Ma cosa dice il regolamento? La Guida Pratica dell’AIA, relativamente alla Norma 12, specifica al punto 52 che debba essere punita con l’espulsione o l’allontanamento ogni condotta che comporti offesa, denigrazione o insulto per qualsiasi motivo (colore, religione, sesso, nazionalità, origine territoriale o etnica,…) o configuri propaganda ideologica vietata dalla legge o comunque inneggiante a comportamenti discriminatori. L’uso di un linguaggio o di gestualità osceni, volgari irrispettosi, come pure di espressioni blasfeme deve essere considerato rientrare in detta previsione normativa. Al verificarsi di tali infrazioni, constatate direttamente o su segnalazione di un altro ufficiale di gara, l’arbitro deve espellere (se calciatore) o allontanare dal recinto di gioco il responsabile.

Quello tuttavia che emerge è che l’applicazione delle norme dipende in larga misura dal giudice sportivo e dal commissario FIGC.

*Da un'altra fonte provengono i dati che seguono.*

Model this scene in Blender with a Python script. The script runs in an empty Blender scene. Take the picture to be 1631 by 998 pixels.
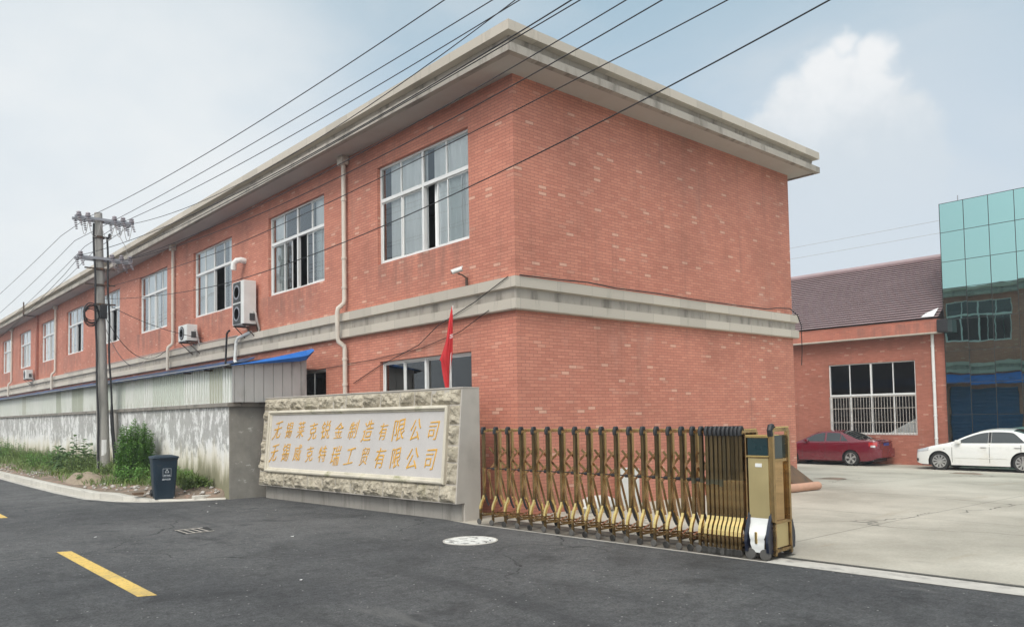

Correva l’anno 2001, un calcio italiano ancora intriso di poesia e contraddizioni. In panchina, Silvio Baldini, un tecnico sanguigno, di quelli che vivono la partita come un duello all’ultimo respiro. E proprio in un impeto di furore agonistico, Baldini si guadagnò un primato singolare: fu il primo allenatore nella storia della Serie A a essere espulso per una bestemmia. Un paradosso? Forse. Perché Baldini, ironia della sorte, era cattolicissimo, proprio come Lautaro e Buffon, altri due uomini di campo e fede. A decretarne la squalifica, con il rigore tipico della giustizia torinese, il magistrato Maurizio Laudi. Un episodio che resta negli annali, simbolo di un calcio che, tra sacro e profano, continua a scrivere pagine indimenticabili. La motivazione recitava: «Perché, al 47′ del secondo tempo, dopo aver oltrepassato i limiti dell’ area tecnica, nel rivolgersi ai calciatori della propria squadra pronunciava ad alta voce alcune espressioni blasfeme». Dal 2001 le bestemmie sono state considerate “reato” nel calcio.
 
La decisione fu adottata dall’allora commissario FIGC Gianni Petrucci. Lo stesso Petrucci non fu tenero contro la presa di posizione del sindacato internazionale dei calciatori FifPro, la quale tramite il suo avvocato Wil Van Megen, si oppose alla squalifica in caso di bestemmie, invocando la libertà di espressione: «ognuno ha il diritto di dire ciò che vuole, anche se può essere spiacevole. In base alle norme nazionali e alla legislazione internazionale, la libertà di espressione può essere rivista soltanto con un atto del Parlamento. Il potere di una federazione sportiva non può essere estesa ai diritti fondamentali. Se la Figc vuole punire questo, lo può fare solamente con l’appoggio del Ministero della Giustizia. Ma vorrei far notare che nessun governo ha fatto qualcosa del genere negli ultimi 100 anni». La risposta di Petrucci fu perentoria: «La FifPro ha perso un’occasione per tacere».